The District offers several types of water augmentation services to help residents in its Service Areas to obtain a legal water supply including:

  • Augmentation of domestic, subdivision, commercial and/or industrial wells
  • Augmentation of irrigation use and pond evaporation
  • Augmentation of direct hauling and pumping of water from local streams and rivers
  • The delivery of irrigation water supplies from Alsbury Reservoir
2. What is “Area A”?

West Divide has several approved Service Areas, collectively referred to as “Area A”, that include the Colorado River and Roaring Fork River corridors, Silt Mesa, Rifle Creek, Elk Creek, Fourmile Creek, and East Divide Creek. Within these primary service areas, West Divide has decreed several regional water right plans for augmentation that provide a legal supply of water to its constituents. 

To locate your structure, click the “Locate Your Structure” link.

3. What is “Area B”?

West Divide defines its “Area B” service area as all lands located outside of a designated service area. West Divide has Colorado River and Roaring Fork River contract water available for constituents located in Area B, but does not augment depletions arising in Area B pursuant to an augmentation plan. These are areas where West Divide does not have a “local” tributary supply, replacements can only be made for a mainstem Colorado River call.

If a contractee has its own augmentation plan, augmentation water may be purchased for only those months needed as per the contractee’s augmentation plan. However, if the contractee uses West Divide’s augmentation plan, the augmentation must be purchased for the entire year.

4. I have a contract, where does my water come from?
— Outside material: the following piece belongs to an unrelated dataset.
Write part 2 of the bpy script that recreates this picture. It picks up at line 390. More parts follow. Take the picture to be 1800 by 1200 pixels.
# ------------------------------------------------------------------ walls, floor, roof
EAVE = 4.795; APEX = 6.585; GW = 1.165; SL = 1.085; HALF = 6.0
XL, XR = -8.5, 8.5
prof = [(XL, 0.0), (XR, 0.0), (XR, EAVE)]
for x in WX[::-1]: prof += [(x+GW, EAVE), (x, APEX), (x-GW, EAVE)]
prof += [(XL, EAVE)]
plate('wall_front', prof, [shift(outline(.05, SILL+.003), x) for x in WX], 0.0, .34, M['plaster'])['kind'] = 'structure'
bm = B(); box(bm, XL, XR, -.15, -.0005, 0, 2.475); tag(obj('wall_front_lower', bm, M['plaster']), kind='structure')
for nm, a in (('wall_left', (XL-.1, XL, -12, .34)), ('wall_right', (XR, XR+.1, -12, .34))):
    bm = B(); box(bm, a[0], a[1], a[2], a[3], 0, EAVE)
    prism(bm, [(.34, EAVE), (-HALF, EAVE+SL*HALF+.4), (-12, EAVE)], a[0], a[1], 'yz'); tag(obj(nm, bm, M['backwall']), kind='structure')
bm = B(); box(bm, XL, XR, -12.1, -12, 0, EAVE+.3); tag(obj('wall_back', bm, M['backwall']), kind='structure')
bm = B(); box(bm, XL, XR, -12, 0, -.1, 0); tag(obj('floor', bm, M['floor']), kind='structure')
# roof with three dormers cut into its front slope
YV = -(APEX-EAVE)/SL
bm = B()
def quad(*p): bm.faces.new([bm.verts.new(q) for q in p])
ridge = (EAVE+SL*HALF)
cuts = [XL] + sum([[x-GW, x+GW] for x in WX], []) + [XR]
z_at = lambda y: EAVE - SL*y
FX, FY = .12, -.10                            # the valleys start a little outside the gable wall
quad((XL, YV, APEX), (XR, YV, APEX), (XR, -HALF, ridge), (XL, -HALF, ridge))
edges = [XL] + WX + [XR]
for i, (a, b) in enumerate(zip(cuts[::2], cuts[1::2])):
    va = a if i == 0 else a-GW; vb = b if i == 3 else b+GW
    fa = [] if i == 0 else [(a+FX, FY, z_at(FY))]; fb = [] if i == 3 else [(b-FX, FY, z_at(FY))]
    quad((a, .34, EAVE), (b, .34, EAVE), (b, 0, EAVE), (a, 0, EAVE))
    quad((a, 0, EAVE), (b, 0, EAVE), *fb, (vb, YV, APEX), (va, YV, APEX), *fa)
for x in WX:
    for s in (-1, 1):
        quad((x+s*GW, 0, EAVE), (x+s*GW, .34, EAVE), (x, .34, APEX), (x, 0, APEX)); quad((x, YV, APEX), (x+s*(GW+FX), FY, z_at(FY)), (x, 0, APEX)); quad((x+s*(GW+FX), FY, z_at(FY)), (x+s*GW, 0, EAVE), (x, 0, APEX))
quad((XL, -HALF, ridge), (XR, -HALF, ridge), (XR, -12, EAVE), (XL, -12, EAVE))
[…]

The District contract helps secure a legal supply of water for the contractee by providing a mechanism, using the District’s water rights, to protect the contractee’s diversion from senior controlling water rights. It is the responsibility of the contractee to secure a physical water supply. West Divide only provides the legal supply to ensure continued diversion during water short times. 

5. What is the difference between a diversion and a depletion?

The amount of water that is physically pumped from a well, or diverted by other means is the total diversion. Not all water that is diverted is actually consumed (i.e. lost from the stream system to the atmosphere), that is what is referred to as the depletion amount. The depletion is the amount of water that is the basis for the amount of water that needs to be contracted based on anticipated uses. The portion that is not consumed is referred to as a “return flow”. Return flows accrue back to the stream system through groundwater returns or surface runoff (i.e. water leached back into groundwater through a septic system or groundwater returns from water applied for irrigation). 

6. Why do I have to pay a contract fee if I have not yet started to use water?

When the District grants you a contract, it dedicates and reserves a portion of its water rights to cover your anticipated needs. This water cannot then be allocated to other District users or to new contract applicants. Since the District reserves water for your contract once the contract is final, you will be assessed annual fees for the contract.

7. What is an acre foot of water? How much water is a CFS?

One acre-foot of water is 325,850 gallons.

One acre-foot of water covers one acre of land one foot deep.

One cubic foot of water per second of time (cfs) is 449 gallons per minute (gpm). If you diverted 1 cfs for 24 hours, that would be the equivalent of approximately 2 acre-feet. 

8. Why do I need a water meter?

All contractees, at their own expense, shall measure and maintain accurate records of all water diverted pursuant to the terms of their water allotment contracts. The failure of any contractee to comply with this paragraph may result in action to terminate the contract. When the contractee is a subdivision, a homeowners association is required to oversee the monitoring and reporting of well usage to the District.

9. How often do I need to submit water meter readings?

Contractees shall provide accurate readings to the District using a district approved accounting form and shall provide such accounting to the District at least annually, or more often if requested by the District.

10. What do I do if I end up needing more or less water than originally applied for?

The contractee can amend the contract with an amendment fee (please refer to Rates and the Amendment form).

11. What if my property is outside West Divide’s District boundaries?

West Divide may serve water users owning property outside the District’s boundaries and designated Service Areas by inclusion. Applicants must submit an inclusion fee to West Divide and file an appropriate petition for inclusion with the District. Upon inclusion of an applicant’s lands into the District, applicant’s land will be subject to assessment by West Divide. All inclusions shall be in compliance with CR.5. 37-45-136, as amended.